Several conclusions can be drawn from this study. First, the results indicate that for a credible dynamic reservoir characterization, an integration of flow simulation and 4-D seismic is required, which in turn, can be a viable method to guide field operations. However, this process is challenging in thin reservoirs undergoing CO2 WAG injection.

Conceptual modeling also showed that acoustic impedance is affected by changes in CO2 concentration, water saturation, and pressure. Increasing CO2 mole fraction and pressure reduced AI, while increasing water saturation and decreasing pressure increased AI. In CO2 WAG injection, variations in CO2 concentration are the main parameter that changes AI. An increase in CO2 mole fraction resulted in about a 3 percent decrease in AI, which was counteracted by increasing water saturation. Also, a pressure change of +2,500 psi resulted in a -3.5 percent change in AI. These changes are relatively small and may be difficult to detect with seismic.

The study also demonstrates that SI is impacted mainly by pressure changes, with a +2,500 psi change resulting in a -6 percent change in SI. The fluid saturation effect is very small in SI. Sensitivity analysis also indicates that CO2 compositional effects on oil are very complex and depend on CO2 concentration and pressure.

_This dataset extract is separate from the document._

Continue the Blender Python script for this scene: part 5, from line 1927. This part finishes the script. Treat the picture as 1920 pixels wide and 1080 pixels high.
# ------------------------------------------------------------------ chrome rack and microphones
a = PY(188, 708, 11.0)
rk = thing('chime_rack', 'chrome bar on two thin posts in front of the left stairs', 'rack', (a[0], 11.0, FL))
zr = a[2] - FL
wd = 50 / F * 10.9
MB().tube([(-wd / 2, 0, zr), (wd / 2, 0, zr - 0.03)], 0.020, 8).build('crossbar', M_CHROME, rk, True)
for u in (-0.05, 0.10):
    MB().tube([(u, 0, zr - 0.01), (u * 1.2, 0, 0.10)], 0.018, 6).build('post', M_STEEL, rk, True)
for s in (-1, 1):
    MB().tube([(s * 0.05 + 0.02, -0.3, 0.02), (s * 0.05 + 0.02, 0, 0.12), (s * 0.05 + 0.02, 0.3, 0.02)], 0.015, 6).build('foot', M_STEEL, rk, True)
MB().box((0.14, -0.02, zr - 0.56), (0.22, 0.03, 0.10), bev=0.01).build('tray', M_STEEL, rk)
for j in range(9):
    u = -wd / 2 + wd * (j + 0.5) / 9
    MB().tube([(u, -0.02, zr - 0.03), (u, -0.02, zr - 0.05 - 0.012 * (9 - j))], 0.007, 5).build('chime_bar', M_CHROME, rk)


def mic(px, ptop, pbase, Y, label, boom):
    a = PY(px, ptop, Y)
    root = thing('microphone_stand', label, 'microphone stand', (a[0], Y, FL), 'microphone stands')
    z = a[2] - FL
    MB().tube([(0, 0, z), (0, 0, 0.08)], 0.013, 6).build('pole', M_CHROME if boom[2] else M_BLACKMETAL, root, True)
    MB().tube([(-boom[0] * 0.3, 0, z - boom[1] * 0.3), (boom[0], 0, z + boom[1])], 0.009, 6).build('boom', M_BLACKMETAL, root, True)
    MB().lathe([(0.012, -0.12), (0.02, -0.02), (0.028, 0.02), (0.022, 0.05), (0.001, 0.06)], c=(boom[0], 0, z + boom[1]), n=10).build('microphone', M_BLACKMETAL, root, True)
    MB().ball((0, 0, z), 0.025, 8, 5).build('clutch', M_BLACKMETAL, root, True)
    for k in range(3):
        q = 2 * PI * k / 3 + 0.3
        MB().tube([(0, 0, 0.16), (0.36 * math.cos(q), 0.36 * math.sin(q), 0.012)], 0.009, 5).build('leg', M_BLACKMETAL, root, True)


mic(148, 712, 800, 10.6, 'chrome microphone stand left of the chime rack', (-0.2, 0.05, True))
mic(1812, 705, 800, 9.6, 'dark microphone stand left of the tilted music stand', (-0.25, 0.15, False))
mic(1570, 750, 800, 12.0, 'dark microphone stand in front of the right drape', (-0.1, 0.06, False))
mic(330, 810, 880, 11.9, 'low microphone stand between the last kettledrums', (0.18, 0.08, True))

The evolution of the secondary liquid phase in the reservoir significantly affects the density and compressibility of the fluid system, and is noted by an abrupt shift in AI.

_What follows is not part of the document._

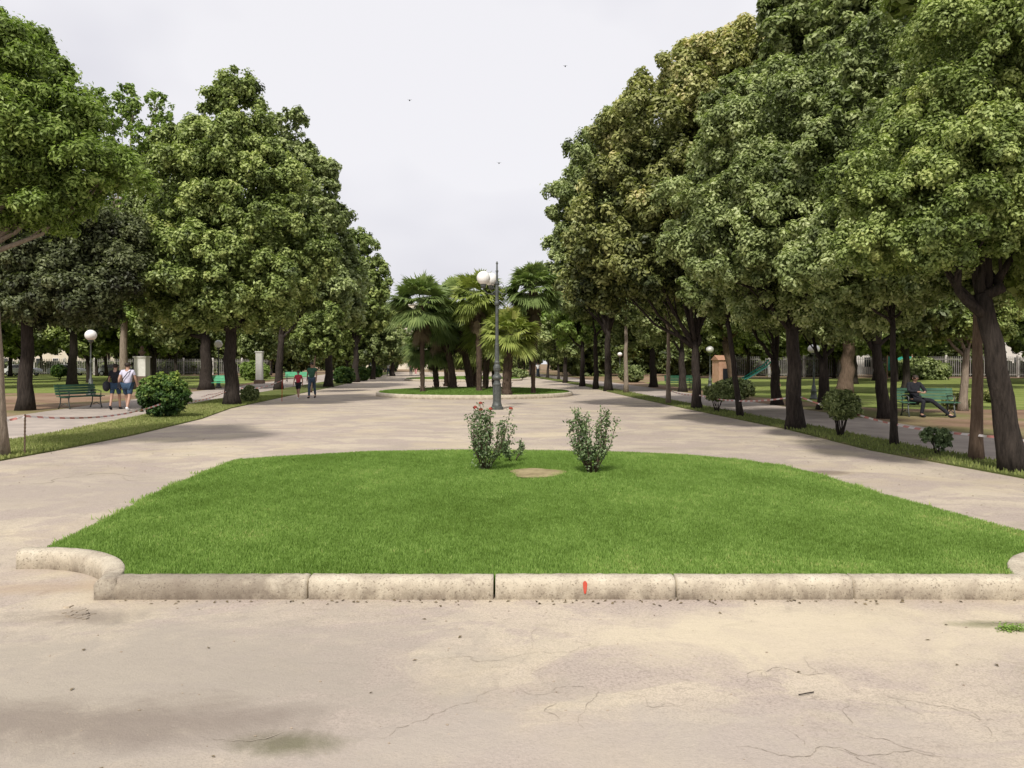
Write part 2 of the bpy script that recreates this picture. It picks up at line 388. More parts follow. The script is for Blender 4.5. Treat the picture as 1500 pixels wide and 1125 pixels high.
Rout = [(9.2, 6), (8.5, 11.6), (8.1, 15.2), (8.0, 20), (7.5, 29), (6.9, 40), (6.3, 56), (4.2, 85), (1.7, 109), (-1.5, 140)]
Lp = [(-17, 8), (-16.4, 14), (-15.7, 24), (-17, 33), (-18.5, 45), (-20, 60), (-24, 90), (-30, 140)]
Rp = [(12.0, 6), (11.4, 12), (10.9, 18), (10.7, 25), (10.3, 35), (9.6, 48), (8.5, 66), (6.5, 90), (2, 140)]
struct(MB().sheet(Lout + Lp[::-1], .004).build('path', M['path']))
struct(MB().sheet(Rout + Rp[::-1], .004).build('path', M['path']))
def strip_solid(A, B, z):
    mb = MB(); n = len(A)
    for i in range(n - 1):
        mb.add([(*A[i], z), (*A[i+1], z), (*B[i+1], z), (*B[i], z)], [(0, 1, 2, 3)])
        for P in (A, B): mb.add([(*P[i], z), (*P[i+1], z), (*P[i+1], 0), (*P[i], 0)], [(0, 1, 2, 3)])
    return mb
struct(strip_solid(Ledge, Lout, .03).build('verge', M['verge']))
struct(strip_solid(Redge, Rout, .03).build('verge', M['verge']))
# sunlit lawns deeper in the park
struct(MB().sheet([(-60, 42), (-22, 44), (-21, 60), (-26, 92), (-60, 110), (-110, 100), (-90, 45)], .008).build('park_lawn', M['parklawn']))
struct(MB().sheet([(13.5, 29), (24, 27.5), (60, 28), (70, 60), (70, 85), (20, 84), (11, 66), (12, 40)], .008).build('park_lawn', M['parklawn']))

def inpoly(P, poly):
    x, y = P[:, 0], P[:, 1]; r = np.zeros(len(P), bool); n = len(poly); j = n - 1
    for i in range(n):
        xi, yi = poly[i]; xj, yj = poly[j]
        c = ((yi > y) != (yj > y)) & (x < (xj - xi)*(y - yi)/((yj - yi) or 1e-9) + xi); r ^= c; j = i
    return r
def blades(name, poly, zf, n, ln, wd, m, near=None, tonef=None, parent=None, lean=.5):
    A = np.array(poly); lo, hi = A.min(0), A.max(0)
    P = rng.uniform(lo, hi, (n*3, 2))
    if near is not None: P = P[rng.uniform(size=len(P)) < np.clip(near/(P[:, 1]), .0, 1)**1.3]
    P = P[inpoly(P, poly)][:n]; n = len(P)
    z = zf(P); B = np.column_stack([P, z]); a = rng.uniform(0, 2*np.pi, n); h = ln*rng.uniform(.55, 1.25, n); w = wd*rng.uniform(.7, 1.3, n)
    s = np.column_stack([np.cos(a), np.sin(a), np.zeros(n)])*w[:, None]/2
    a2 = rng.uniform(0, 2*np.pi, n); l = rng.uniform(.1, lean, n)*h
    mid = B + np.column_stack([np.cos(a2)*l*.4, np.sin(a2)*l*.4, h*.6]); tip = B + np.column_stack([np.cos(a2)*l, np.sin(a2)*l, h*.95])
    V = np.stack([B - s, B + s, tip + s*.15, mid - s*.9], 1)
    T = rng.normal(.42, .14, n)
    if tonef is not None: T = T + tonef(P)
    return quads(name, V, T, m, parent)

# front lawn
CL, CR, rl = (-3.95, 5.5), (4.78, 5.5), 1.13
arcL = [(CL[0] + rl*math.cos(R(a)), CL[1] + rl*math.sin(R(a))) for a in range(90, 14, -8)]
arcR = [(CR[0] + rl*math.cos(R(a)), CR[1] + rl*math.sin(R(a))) for a in range(165, 89, -8)]
lawn = arcL + [(-2.84, 5.785), (-1.5, 5.785), (0, 5.785), (2, 5.785), (3.66, 5.785)] + arcR + \
       [(4.85, 7.2), (4.7, 8.5), (4.62, 10), (4.5, 11.6), (4.3, 12.7), (3.8, 13.5), (3.1, 14.1), (2, 14.5), (.6, 14.75), (-1, 14.85), (-2.6, 14.6), (-4.0, 13.9), (-4.65, 13.3), (-4.62, 12),
        (-4.5, 10.1), (-4.3, 8.8), (-4.12, 7.7), (-3.98, 6.8)]
def lz(P):
    P = np.atleast_2d(P); y = P[:, 1]; x = P[:, 0]
    t = np.clip((y - 5.8)/4.0, 0, 1); return .135 - .085*t + .012*np.sin(x*1.7 + y)*np.sin(y*1.3)*np.clip((y - 6)/2, 0, 1)
pts = list(lawn); nb = len(pts)
gx = [(x, y) for x in np.arange(-4.6, 4.8, .3) for y in np.arange(5.95, 14.8, .3)]
ok = inpoly(np.array(gx), lawn); pts += [p for p, k in zip(gx, ok) if k]
r = delaunay_2d_cdt([Vector(p) for p in pts], [], [list(range(nb))], 1, 1e-4)
vv = [(v.x, v.y, float(lz(np.array([[v.x, v.y]]))[0])) for v in r[0]]
lm = MB(); lm.add(vv, r[2])
for i in range(nb):
    a, b = lawn[i], lawn[(i+1) % nb]; za = float(lz(np.array([a]))[0]); zb = float(lz(np.array([b]))[0])
    lm.add([(*a, za), (*b, zb), (*b, 0), (*a, 0)], [(0, 1, 2, 3)])
struct(lm.build('lawn', M['turf']))
def lawntone(P):
    x, y = P[:, 0], P[:, 1]
    t = .10*np.sin(x*1.1 + .6*y)*np.sin(y*.9 - .4*x) + .06*np.sin(x*3.1 - y*1.7)*np.sin(y*2.7 + x) + .05*np.sin(7*x + 3*y)*np.sin(6*y)
    e = np.clip((x - 2.6)/1.8, 0, 1)*.34*(.6 + .4*np.sin(4*x + 2*y)) + np.clip((-x - 3.4)/1.0, 0, 1)*.22*(.6 + .4*np.sin(5*x - 3*y)) + np.clip((y - 13.6)/1.2, 0, 1)*.15 + .10*(np.sin(x*11 + 4*np.sin(y*3))*np.sin(y*9 + 3*np.sin(x*4)) > .75)
    f = np.exp(-((x - 2.6)**2/1.5 + (y - 6.1)**2/.10))*.3 + np.exp(-((x - .35)**2/.5 + (y - 11.6)**2/.5))*.3
    return 1.5*t + e + f + .12*(np.sin(x*23 + 9*np.sin(y*2.1))*np.sin(y*17 + 7*np.sin(x*1.7)))
tag(blades('grass', lawn, lz, 560000, .030, .0062, L['grass'], 7.5, lawntone), 'bright green mown grass of the front lawn behind the stone kerb', 'grass', kind='stuff')
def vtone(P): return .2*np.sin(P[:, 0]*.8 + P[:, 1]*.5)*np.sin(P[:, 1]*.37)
ej = []
for i in range(nb):
    a, b = np.array(lawn[i]), np.array(lawn[(i+1) % nb])
    if (a[1] < 6.9 and b[1] < 6.9): continue
    nn = int(np.linalg.norm(b - a)*900); u = rng.uniform(size=(nn, 1)); d_ = (b - a)/np.linalg.norm(b - a); nr = np.array([d_[1], -d_[0]])
    pt = a + (b - a)*u; bias = .05 + .05*np.sin(pt[:, :1]*6 + pt[:, 1:]*4)*np.sin(pt[:, 1:]*9)
    ej.append(pt - nr*0 + np.abs(rng.normal(size=(nn, 1)))*bias*nr*np.sign(np.dot(nr, (a + b)/2 - np.array([0, 10.]))))
EP = np.concatenate(ej); n_ = len(EP); a_ = rng.uniform(0, 6.28, n_); B_ = np.column_stack([EP, np.full(n_, .004)]); s_ = np.column_stack([np.cos(a_), np.sin(a_), 0*a_])*.006
h_ = rng.uniform(.015, .07, n_); tp_ = B_ + np.column_stack([rng.normal(0, .02, n_), rng.normal(0, .02, n_), h_]); md_ = (B_ + tp_)/2
tag(quads('grass', np.stack([B_ - s_, B_ + s_, tp_, md_ - s_], 1), rng.normal(.62, .2, n_), L['grass']), 'straggling uneven grass along the unkerbed rim of the front lawn', 'grass', kind='stuff')
vl = Ledge[:7] + Lout[:7][::-1]
tag(blades('grass', vl, lambda P: np.full(len(P), .03), 60000, .06, .02, L['dry'], 16, vtone), 'patchy green and dry grass on the strip left of the avenue', 'grass', kind='stuff')
vr = Redge[:8] + Rout[:8][::-1]
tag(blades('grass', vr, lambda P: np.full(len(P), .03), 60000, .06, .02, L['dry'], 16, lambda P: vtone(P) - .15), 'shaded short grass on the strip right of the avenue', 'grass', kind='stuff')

# sandy disc in the lawn
a = []
cx, cy = .37, 11.75
for k in range(28):
    q = 2*math.pi*k/28; rr = 1 + .10*math.sin(3*q + 1) + .06*math.sin(5*q)
    a.append((cx + .41*rr*math.cos(q), cy + .5*rr*math.sin(q)))
sd = MB(); zc = float(lz(np.array([[cx, cy]]))[0])
sd.add([(x, y, zc + .012) for x, y in a] + [(cx + (x-cx)*.6, cy + (y-cy)*.6, zc + .032) for x, y in a] + [(cx, cy, zc + .036)],
       [(i, (i+1) % 28, 28 + (i+1) % 28, 28 + i) for i in range(28)] + [(28 + i, 28 + (i+1) % 28, 56) for i in range(28)])
o = sd.build('sandy_patch', M['sand'], smooth=True); struct(o)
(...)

In addition, the results show that the changes in AI and SI with respect to CO2 may be difficult to detect seismically (the maximum percentage decreases are only about 2 percent in AI for all pressure ranges and 1 percent for SI). While AI is not significantly affected by changes in water saturation, it is considerably affected by pressure changes, decreasing about 11 percent over a 4,500 psi change for all water saturation ranges.

Finally, although it is normally expected that the P-wave anomalies reflect mainly changes in fluid saturation, the interpretation of this production/injection performance and simulation study reveals that pressure changes also affect P-wave anomalies.